### Information provided
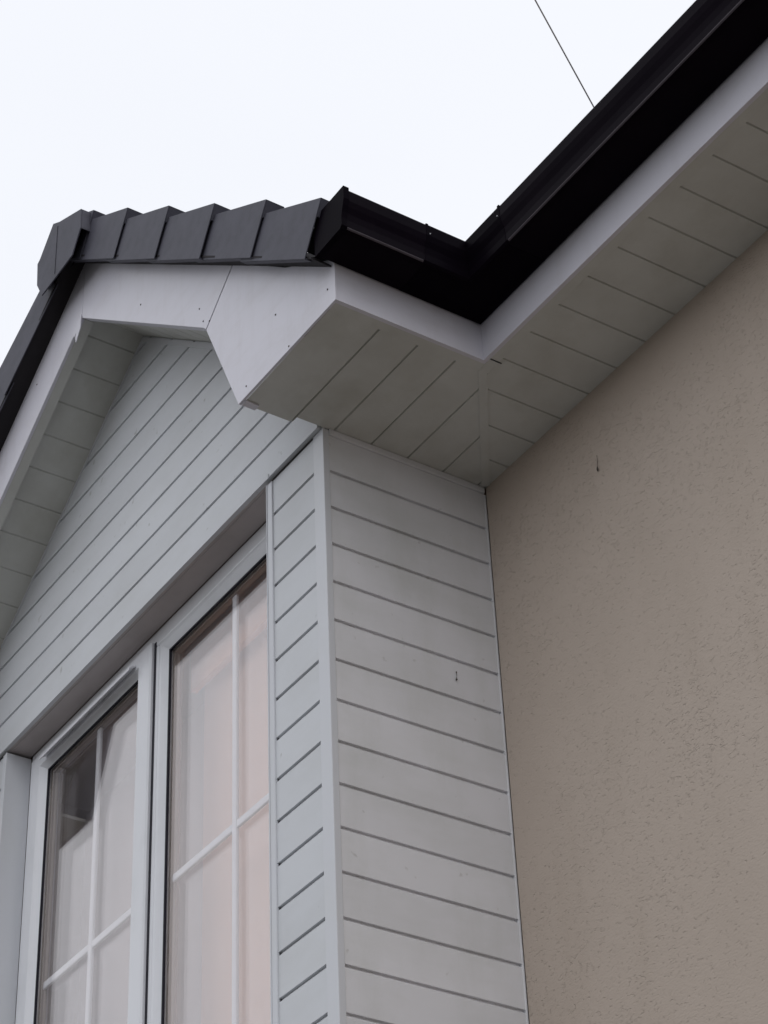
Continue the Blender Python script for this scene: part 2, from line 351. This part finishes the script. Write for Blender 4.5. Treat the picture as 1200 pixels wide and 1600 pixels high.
for (x0, x1, z0, z1), yg in ((PX, YS + .020), (FX, YF + .016)):
    gasket(x0, x1, z0, z1, yg - .005)
    g = MB(); g.box(x0 + .0005, x1 - .0005, yg + .002, yg + .006, z0 + .0005, z1 - .0005); g.build('glass_pane', M_glass, window)
    g = MB(); g.box(x0 + .0005, x1 - .0005, yg + .0222, yg + .0262, z0 + .0005, z1 - .0005); g.build('glass_pane', M_glass, window)
    # spacer round the sealed unit
    g = MB(); t_ = .011
    for bx in ((x0 + .0005, x0 + t_, z0, z1), (x1 - t_, x1 - .0005, z0, z1), (x0 + t_, x1 - t_, z0, z0 + t_), (x0 + t_, x1 - t_, z1 - t_, z1)):
        g.box(bx[0], bx[1], yg + .0065, yg + .0215, bx[2], bx[3])
    g.build('spacer', M_gold, window)
    xc = (x0 + x1) / 2 + (.028 if x0 > -1 else .010); zc = -.716
    g = MB(); g.box(xc - .010, xc + .010, yg + .009, yg + .018, z0 + .011, z1 - .011); g.build('glazing_bar', M_frame, window, .003)
    g = MB(); g.box(x0 + .011, xc - .010, yg + .0095, yg + .0175, zc - .010, zc + .010); g.box(xc + .010, x1 - .011, yg + .0095, yg + .0175, zc - .010, zc + .010); g.build('glazing_bar', M_frame, window, .003)
# drip rail over the sash
g = MB(); x0, x1 = -1.482, -.982
g.prism([(YS - .0005, -.056), (YS - .021, -.068), (YS - .0225, -.079), (YS - .0190, -.079), (YS - .0180, -.072), (YS - .0005, -.061)], x0, x1, 'x')
g.build('drip_rail', M_frame, window, .0015)
# cill
g = MB(); g.prism([(-.045, WZ0 - .028), (-.045, WZ0 - .012), (YF + .02, WZ0), (YF + .02, WZ0 - .028)], WX0 - .02, -.22, 'x'); g.build('sill', M_frame, window, .002)
# room behind the glass
g = MB(); x0, x1, y0, y1, z0, z1 = -1.78, -.06, YF + .075, 3.6, -2.5, .12
g.quad((x0, y1, z0), (x1, y1, z0), (x1, y1, z1), (x0, y1, z1)); g.quad((x0, y0, z0), (x0, y1, z0), (x0, y1, z1), (x0, y0, z1)); g.quad((x1, y0, z0), (x1, y1, z0), (x1, y1, z1), (x1, y0, z1)); g.quad((x0, y0, z0), (x1, y0, z0), (x1, y1, z0), (x0, y1, z0))
for a, b_, c_, d_ in ((x0, WX0 + .02, z0, z1), (-.26, x1, z0, z1), (WX0 + .02, -.26, z0, WZ0 + .03), (WX0 + .02, -.26, -.03, z1)):
    g.quad((a, y0, c_), (b_, y0, c_), (b_, y0, d_), (a, y0, d_))
g.build('room_wall', M_room, house, fix=False)
g = MB(); g.quad((x0, y0, .0), (x1, y0, .0), (x1, y1, .0), (x0, y1, .0)); g.build('room_ceiling', M_ceil, house, fix=False)

def curtain(x0, x1, y, amp, mt):
    g = MB(); n = 60; pr_ = []
    for i in range(n + 1):
        t_ = i / n; pr_.append((x0 + (x1 - x0) * t_, y + amp * math.sin(t_ * 29 + math.sin(t_ * 11))))
    for (a, b_), (c_, d_) in zip(pr_, pr_[1:]): g.quad((a, b_, -2.2), (c_, d_, -2.2), (c_, d_, -.06), (a, b_, -.06))
    return g.build('curtain', mt, house, fix=False)
curtain(-.90, -.20, YF + .14, .0012, M_curt)
g = MB(); g.box(-.895, -.215, YF + .0965, YF + .115, -.150, -.020); g.build('curtain_rail', M_wood, house, .002)
curtain(-1.70, -.92, YF + .22, .002, M_curt2)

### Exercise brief
Leave out the pictures and output the rest of the material exactly as written.

### Written response
Continue the Blender Python script for this scene: part 2, from line 351. This part finishes the script. Write for Blender 4.5. Treat the picture as 1200 pixels wide and 1600 pixels high.
for (x0, x1, z0, z1), yg in ((PX, YS + .020), (FX, YF + .016)):
    gasket(x0, x1, z0, z1, yg - .005)
    g = MB(); g.box(x0 + .0005, x1 - .0005, yg + .002, yg + .006, z0 + .0005, z1 - .0005); g.build('glass_pane', M_glass, window)
    g = MB(); g.box(x0 + .0005, x1 - .0005, yg + .0222, yg + .0262, z0 + .0005, z1 - .0005); g.build('glass_pane', M_glass, window)
    # spacer round the sealed unit
    g = MB(); t_ = .011
    for bx in ((x0 + .0005, x0 + t_, z0, z1), (x1 - t_, x1 - .0005, z0, z1), (x0 + t_, x1 - t_, z0, z0 + t_), (x0 + t_, x1 - t_, z1 - t_, z1)):
        g.box(bx[0], bx[1], yg + .0065, yg + .0215, bx[2], bx[3])
    g.build('spacer', M_gold, window)
    xc = (x0 + x1) / 2 + (.028 if x0 > -1 else .010); zc = -.716
    g = MB(); g.box(xc - .010, xc + .010, yg + .009, yg + .018, z0 + .011, z1 - .011); g.build('glazing_bar', M_frame, window, .003)
    g = MB(); g.box(x0 + .011, xc - .010, yg + .0095, yg + .0175, zc - .010, zc + .010); g.box(xc + .010, x1 - .011, yg + .0095, yg + .0175, zc - .010, zc + .010); g.build('glazing_bar', M_frame, window, .003)
# drip rail over the sash
g = MB(); x0, x1 = -1.482, -.982
g.prism([(YS - .0005, -.056), (YS - .021, -.068), (YS - .0225, -.079), (YS - .0190, -.079), (YS - .0180, -.072), (YS - .0005, -.061)], x0, x1, 'x')
g.build('drip_rail', M_frame, window, .0015)
# cill
g = MB(); g.prism([(-.045, WZ0 - .028), (-.045, WZ0 - .012), (YF + .02, WZ0), (YF + .02, WZ0 - .028)], WX0 - .02, -.22, 'x'); g.build('sill', M_frame, window, .002)
# room behind the glass
g = MB(); x0, x1, y0, y1, z0, z1 = -1.78, -.06, YF + .075, 3.6, -2.5, .12
g.quad((x0, y1, z0), (x1, y1, z0), (x1, y1, z1), (x0, y1, z1)); g.quad((x0, y0, z0), (x0, y1, z0), (x0, y1, z1), (x0, y0, z1)); g.quad((x1, y0, z0), (x1, y1, z0), (x1, y1, z1), (x1, y0, z1)); g.quad((x0, y0, z0), (x1, y0, z0), (x1, y1, z0), (x0, y1, z0))
for a, b_, c_, d_ in ((x0, WX0 + .02, z0, z1), (-.26, x1, z0, z1), (WX0 + .02, -.26, z0, WZ0 + .03), (WX0 + .02, -.26, -.03, z1)):
    g.quad((a, y0, c_), (b_, y0, c_), (b_, y0, d_), (a, y0, d_))
g.build('room_wall', M_room, house, fix=False)
g = MB(); g.quad((x0, y0, .0), (x1, y0, .0), (x1, y1, .0), (x0, y1, .0)); g.build('room_ceiling', M_ceil, house, fix=False)

def curtain(x0, x1, y, amp, mt):
    g = MB(); n = 60; pr_ = []
    for i in range(n + 1):
        t_ = i / n; pr_.append((x0 + (x1 - x0) * t_, y + amp * math.sin(t_ * 29 + math.sin(t_ * 11))))
    for (a, b_), (c_, d_) in zip(pr_, pr_[1:]): g.quad((a, b_, -2.2), (c_, d_, -2.2), (c_, d_, -.06), (a, b_, -.06))
    return g.build('curtain', mt, house, fix=False)
curtain(-.90, -.20, YF + .14, .0012, M_curt)
g = MB(); g.box(-.895, -.215, YF + .0965, YF + .115, -.150, -.020); g.build('curtain_rail', M_wood, house, .002)
curtain(-1.70, -.92, YF + .22, .002, M_curt2)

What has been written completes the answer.